In that vein, the ACC Wednesday released its football schedule for the upcoming season.  The first game featuring a team from the conference will have Wake Forest traveling to Tulane on Thursday, Aug. 30.  The first league game sees Virginia Tech traveling to Tallahassee on Labor Day to face Florida State in a primetime matchup.

Opening weekend will also see the ACC involved in a pair of neutral-site nonconference matchups: Louisville against defending national champion Alabama in Orlando Saturday, Sept. 1, and Miami facing LSU the next day in Arlington.

There are also five previously-announced games against scheduling partner Notre Dame, including road trips to South Bend for FSU (Nov. 10) and Pitt (Oct. 13).  Wake (Sept. 22) and Virginia Tech (Oct. 6) will play host to the Irish, while Syracuse and Notre Dame will square off at Yankee Stadium Nov. 17.

The release announcing the schedule notes that ACC teams will play more games (19) against Power 5 competition than any other P5, and their members will also play 27 games against non-conference opponents that participated in bowl games last season, the highest total among Power 5 conferences.

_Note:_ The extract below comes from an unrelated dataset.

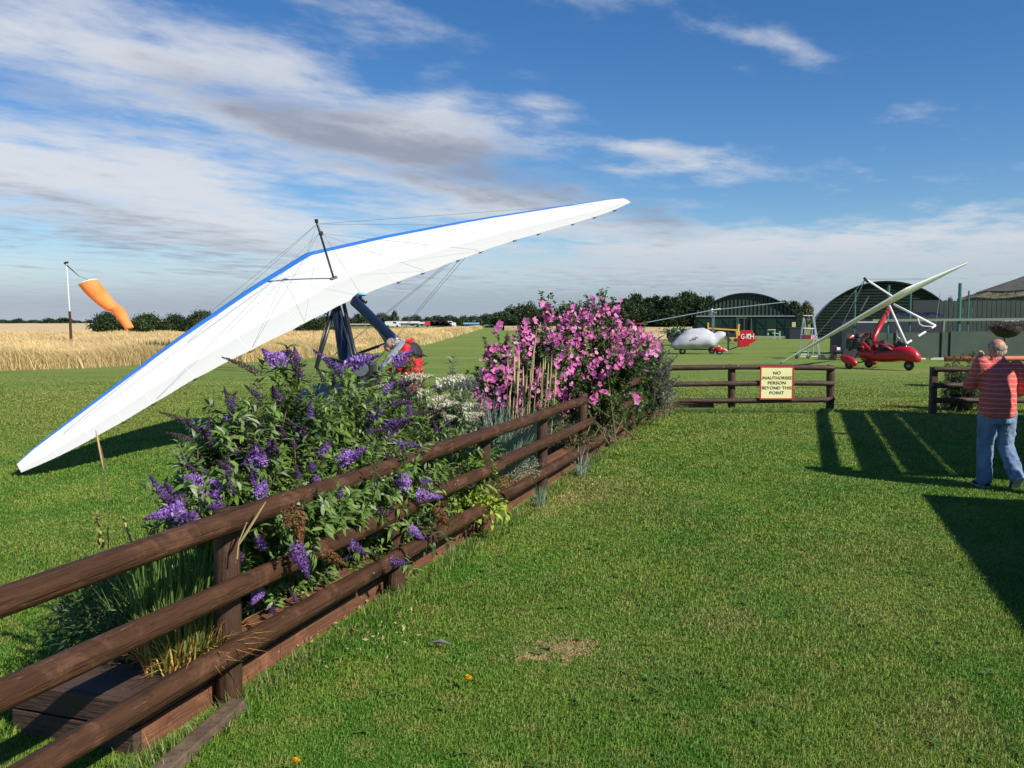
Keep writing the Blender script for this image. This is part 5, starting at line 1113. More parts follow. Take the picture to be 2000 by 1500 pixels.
BB = empty('butterfly_bush', (-.98, 6.55, .22), 'right purple butterfly bush behind the second fence span, next to the cream flowered one', 'shrub')
tA, tB = [], []
for (x0_, y0_, x1_, y1_, kd) in SP:
    u0, v0 = zc(x0_, y0_); u1, v1 = zc(x1_, y1_); Y = depth_for(u0, v0)+R_.normal()*.06
    p = at(u0, v0, Y); q = at(u1, v1, Y-.02+.10*R_.normal()); root, lst = (BA, tA) if u0 < 600 else (BB, tB); lst.append(p); tw = (Vector((0, 0, CH))-p).normalized()*.20; add_spike(root, p+tw, q+tw, kd, 1.2 if kd in ('bright', 'violet') else 1.1)
def fill(n, uvs, dlo=.10, dhi=1.0):
    """points inside a shrub's real volume: uvs are columns with the top and bottom of its outline"""
    out = []
    us = [a[0] for a in uvs]
    for _ in range(n):
        u = R_.uniform(us[0], us[-1]); i = max(j for j in range(len(us)) if us[j] <= u); i = min(i, len(us)-2); f = (u-us[i])/(us[i+1]-us[i])
        vt = uvs[i][1]*(1-f)+uvs[i+1][1]*f; vb = uvs[i][2]*(1-f)+uvs[i+1][2]*f; v = vt+(vb-vt)*R_.random(); Y = yf(min(max(u, 330), 985))+R_.uniform(dlo, dhi)
        if v > vrail(u): Y = yf(u)+R_.uniform(.0, .5)
        out.append(at(u, v, Y))
    return out
outA = [(330, 985, 1020), (360, 900, 990), (420, 830, 1020), (470, 775, 1170), (520, 745, 1200), (570, 740, 1200), (620, 745, 1190)]
outB = [(560, 750, 1180), (620, 735, 1190), (680, 715, 1180), (740, 725, 1130), (790, 760, 1080), (850, 800, 1030), (905, 850, 960)]
GB = ((.085, .155, .030), (.19, .30, .060)); PB = ((.22, .29, .15), (.32, .38, .22))
exA = fill(140, outA, .18); exB = fill(185, outB, .18)
def spill(n, ulo, uhi):      # stems pushing out between and over the rails towards the lawn
    out = []
    for _ in range(n):
        u = R_.uniform(ulo, uhi); v = vrail(u)+(.14+R_.random()*.62)*(1175-u*.1-vrail(u))*(1-.35*abs(u-(ulo+uhi)/2)/((uhi-ulo)/2)); out.append(at(u, v, yf(u)-R_.uniform(.10, .55)))
    return out
exA += spill(14, 540, 660); exB += spill(52, 600, 880)
shrub(BA, tA, exA, .10, .074, .023, *GB, M['stem'], per_m=30, pale=PB)
shrub(BB, tB, exB, .12, .074, .023, *GB, M['stem'], per_m=30, pale=PB)
for k, (p, root) in enumerate([(p, BA) for p in exA[:34]]+[(p, BB) for p in exB[:46]]):
    p = Vector(p)+(Vector((0, 0, CH))-Vector(p)).normalized()*.15; add_spike(root, p, Vector(p)+Vector((R_.normal()*.08-.02, -.02, .10+.05*R_.random())), ('dark', 'faded', 'violet', 'dark', 'dark')[k % 5], .9)

# cream flowered buddleia
BC = empty('butterfly_bush', (-.62, 8.15, .22), 'cream-white flowered butterfly bush between the purple and pink shrubs', 'shrub'); tC = []
for (u0, v0, u1, v1) in ((790, 742, 845, 728), (812, 752, 838, 738), (855, 750, 905, 735), (880, 745, 925, 740), (700, 765, 712, 778), (835, 785, 880, 778), (850, 790, 900, 786), (905, 795, 935, 790), (908, 812, 945, 806), (870, 815, 890, 812), (760, 745, 772, 735), (820, 770, 850, 765), (872, 858, 890, 850), (815, 860, 822, 866), (860, 800, 872, 812), (745, 760, 765, 752)):
    Y = 7.75+R_.normal()*.1; p = at(u0, v0, Y); tC.append(p); add_spike(BC, p-Vector((0, .1, 0)), at(u1, v1-2, Y-.12), 'cream', 1.5)
exC = [at(R_.uniform(720, 925), R_.uniform(765, 880), R_.uniform(7.9, 8.8)) for _ in range(75)]
shrub(BC, tC, exC, .12, .085, .022, (.10, .15, .06), (.20, .27, .14), M['stem'], per_m=26, pale=((.32, .36, .24), (.42, .45, .32)))

# pink mallow shrubs
def blossom_mesh(seed, lo, hi):
    rg = np.random.default_rng(seed); Cs = Cards(); P = []; T_ = []
    for k in range(5):
        a = 2*PI*k/5; d = np.array([math.cos(a), math.sin(a), 0]); s = np.array([-math.sin(a), math.cos(a), 0]); z = np.array([0, 0, 1.0])
        P.append([d*.05, d*.55-s*.42+z*.16, d*1.0-s*.20+z*.25, d*.98+s*.24+z*.20]); T_.append(np.array(lo)*.55+np.array(hi)*.45)
        P.append([d*.05, d*.98+s*.24+z*.20, d*.55+s*.42+z*.18, d*.3+s*.2+z*.05]); T_.append(np.array(hi)*(.8+.3*rg.random()))
    Cs.quads(np.array(P), np.clip(np.array(T_), 0, 1)); z = np.zeros((3, 3)); z[:, 2] = .14; Cs.rand(z, .12, np.tile([.6, .45, .42], (3, 1)))
    o = np_mesh('blossom', np.concatenate(Cs.V), np.concatenate(Cs.F), M['petal'], None, np.concatenate(Cs.T)); me = o.data; bpy.data.objects.remove(o); return me
BL_M = [blossom_mesh(i, lo, hi) for i, (lo, hi) in enumerate((((.70, .13, .42), (.93, .33, .62)), ((.58, .09, .35), (.84, .22, .52)), ((.80, .27, .52), (.95, .48, .70)), ((.44, .07, .30), (.66, .18, .46))))]
def mallow(root, lo_uv, n_bl, Yc, Yd, hot, seedlings, label_rest):
    us = [a[0] for a in lo_uv]; pts = []
    def rnd(top_bias):
        while True:
            u = R_.uniform(us[0], us[-1]); i = min(max(j for j in range(len(us)) if us[j] <= u), len(us)-2); f = (u-us[i])/(us[i+1]-us[i])
            vt = lo_uv[i][1]*(1-f)+lo_uv[i+1][1]*f; vb = lo_uv[i][2]*(1-f)+lo_uv[i+1][2]*f; s = R_.random()**top_bias; v = vt+(vb-vt)*s
            if v > vrail(u)-22: return u, v, max(yf(u)+.2, Yc(u)-.1)+.4*R_.random()
            return u, v, Yc(u)-Yd*(.35+.65*R_.random())*(.25+.75*math.sin(PI*min(1, max(.08, (v-vt)/(vb-vt+1)*.9+.1)))) + (R_.random()*.25)
    tg, ex = [], []
    for u, v in seedlings: tg.append(at(u, v, Yc(u)-.25))
    for _ in range(170): u, v, Y = rnd(.9); ex.append(at(u, v, Y+.18))
    shrub(root, tg+ex[:60], ex[60:], .20, .052, .048, (.055, .11, .028), (.14, .23, .055), M['stem'], per_m=26, arch=.06, stem_r=.007, dens_side=3, pale=((.15, .20, .10), (.22, .28, .15)))
    bl = [(at(u, v, Yc(u)-(.3 if v < 700 else .85)), .055) for u, v in hot]+[(at(q_[0], q_[1], q_[2]-(.45 if q_[1] > vrail(q_[0])-60 else .08)), .018+.026*R_.random()) for q_ in (rnd(1.15) for _ in range(int(n_bl*1.25)))]
    cl = []
    for p, s in bl:
        cl.append((p, s))
        if R_.random() < .6:
            for q_ in range(4): cl.append((p+Vector(R_.normal(size=3)*.035)-Vector((0, 0, .03*q_-.05)), s*(.35+.6*R_.random())))
    cl.sort(key=lambda a: -a[1]); Vs, Fs, Ts, n0 = [], [], [], 0
    for i, (p, s) in enumerate(cl):
        face = (Vector((0, 0, 0))+sd*.5+Vector((-.05, -.55, .05))+Vector(R_.normal(size=3)*.60)).normalized(); q = face.to_track_quat('Z', 'Y').to_matrix().to_4x4() @ Matrix.Rotation(R_.random()*6, 4, 'Z')
        me = BL_M[int(R_.random()*4) if s > .022 else (1, 3)[int(R_.random()*2)]]
        if i < 100:
            o = bpy.data.objects.new('blossom', me); C.objects.link(o); o.parent = root; o.matrix_local = Matrix.Translation(p-root.location) @ q @ Matrix.Diagonal((s, s, s, 1))
        else:
            nv = len(me.vertices); co = np.empty(nv*3); me.vertices.foreach_get('co', co); co = co.reshape(-1, 3)*s @ np.array(q.to_3x3()).T+np.array(p); nf = len(me.polygons)
            tc = np.empty(nf*16, dtype=np.float32); me.color_attributes['tint'].data.foreach_get('color', tc); Vs.append(co); Fs.append(np.arange(nf*4).reshape(nf, 4)+n0); n0 += nv; Ts.append(tc.reshape(nf, 4, 4)[:, 0, :3])
    if Vs: o = np_mesh('small_blossoms', np.concatenate(Vs), np.concatenate(Fs), M['petal'], root, np.concatenate(Ts)); o['kind'] = 'stuff'
ML = empty('mallow_shrub', (.10, 10.6, .22), 'smaller left mallow shrub with magenta pink blossoms, behind the dry reed stalks', 'shrub')
MR = empty('mallow_shrub', (1.15, 12.0, .22), 'larger right mallow shrub covered in pink blossoms, towering over the fence corner', 'shrub')
mallow(ML, [(925, 760, 815), (945, 700, 825), (975, 665, 830), (1010, 640, 830), (1050, 605, 830), (1090, 620, 820)], 120, lambda u: 10.7, .7,
       [(968, 642), (1028, 628), (1045, 627), (960, 682), (952, 690), (985, 725), (957, 740), (980, 760), (1065, 600), (1028, 645), (945, 792), (955, 790), (1015, 680), (1084, 660)], [(968, 642), (1030, 622), (1068, 590), (1072, 578), (955, 678), (930, 760), (946, 668), (990, 650), (1048, 600), (1014, 640), (938, 715), (1056, 586)], '')
mallow(MR, [(1060, 625, 820), (1100, 600, 810), (1140, 598, 800), (1170, 590, 785), (1210, 615, 775), (1250, 640, 765), (1290, 670, 745)], 250, lambda u: 12.1+.3*(u-1150)/100, .9,
       [(1158, 588), (1181, 600), (1207, 605), (1175, 620), (1178, 632), (1233, 632), (1213, 643), (1097, 640), (1102, 628), (1120, 612), (1250, 655), (1255, 668), (1240, 690), (1090, 700), (1115, 722), (1158, 715), (1176, 735), (1178, 765), (1160, 777), (1091, 743), (1240, 775), (1248, 780), (1262, 725), (1130, 660), (1200, 660)], [(1075, 575), (1157, 585), (1178, 570), (1196, 578), (1145, 612), (1210, 598), (1235, 625), (1122, 598), (1186, 560), (1130, 583), (1222, 610), (1262, 650), (1276, 664), (1100, 588), (1167, 572)], '')
# dark plum shrub at the far end of the bed
PE = empty('butterfly_bush', (2.45, 15.2, .2), 'small dark plum butterfly bush at the far end of the flower bed', 'shrub'); tE = []
for _ in range(34):
    u, v = R_.uniform(1245, 1308), R_.uniform(655, 775); Y = 15.2+R_.normal()*.25; p = at(u, v, Y); tE.append(p); add_spike(PE, p, p+Vector((R_.uniform(.0, .14), 0, R_.uniform(.06, .16))), 'plum', .75)
shrub(PE, tE, [at(R_.uniform(1240, 1315), R_.uniform(680, 800), 15.2+R_.normal()*.3) for _ in range(70)], .12, .06, .018, (.10, .13, .09), (.19, .23, .15), M['stem'], per_m=26)

# reeds and grasses
def reeds():
    root = empty('feather_reed_clump', (.15, 9.75, .22), 'clump of tall dry straw-coloured reed stalks in front of the pink blossoms', 'ornamental grass'); rc = root.location
    for (ub, ut, vt) in ((985, 1000, 745), (990, 992, 700), (1000, 1005, 690), (1003, 1014, 685), (1012, 1010, 725), (1018, 1022, 715), (1024, 1032, 700), (1026, 1048, 645), (1030, 1044, 690), (1034, 1036, 720), (1040, 1056, 708), (1047, 1062, 700), (1053, 1066, 695), (1060, 1072, 700), (1065, 1078, 692), (1020, 1028, 735), (1076, 1086, 720), (996, 996, 760)):
        p0_ = at(ub, 850, 9.7+R_.normal()*.12); p1_ = at(ut, vt, 9.7+R_.normal()*.15); b = MB(); m_ = (p0_+p1_)/2+Vector((.01*R_.normal(), 0, 0)); b.tube([p0_, m_, p1_], [.005, .0045, .003], 5)
        d = p1_-m_; k = [m_+d*s for s in (.1, .25, .5, .8, 1.0)]; b.tube(k, [.003, .011, .012, .009, .002], 6)
        b.build('stalk', M['reed'], root)
    return root
M['reed'] = mat('dry_reed', (.55, .40, .18), .8, col2=(.42, .33, .15), nscale=6)
reeds()
tuft('blue_grass_clump', fl(5.7, .45, .22), .85, .32, 420, (.19, .29, .20), (.36, .46, .34), 'blue-green arching lyme grass behind the fence, under the dry reeds', 'ornamental grass', w=.0055, spread=.6, lean=(.33, -.12), droop=.75, seg=5)
tuft('blue_grass_clump', fl(5.2, .30, .22), .55, .2, 160, (.17, .27, .17), (.34, .44, .32), 'low blue-green grass clump left of the reeds, behind the middle rail', 'ornamental grass', w=.005, spread=.6, lean=(.1, -.1), droop=.8, seg=5)
tuft('drooping_grass_tuft', fl(4.75, -.17, .0), .30, .05, 26, (.22, .32, .27), (.38, .48, .42), 'pale blue-green grass blades poking out under the bottom rail', 'ornamental grass', w=.004, spread=.4, lean=(.05, 0))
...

“The 2018 ACC Football schedule provides our schools and programs the opportunity to build upon the numerous football successes that have been achieved in recent years,” said ACC commissioner John Swofford in a statement. “Once again, our teams will be facing both a daunting conference schedule and what is collectively the most challenging non-conference schedule in the country. There will be no shortage of excitement for fans on a weekly basis.”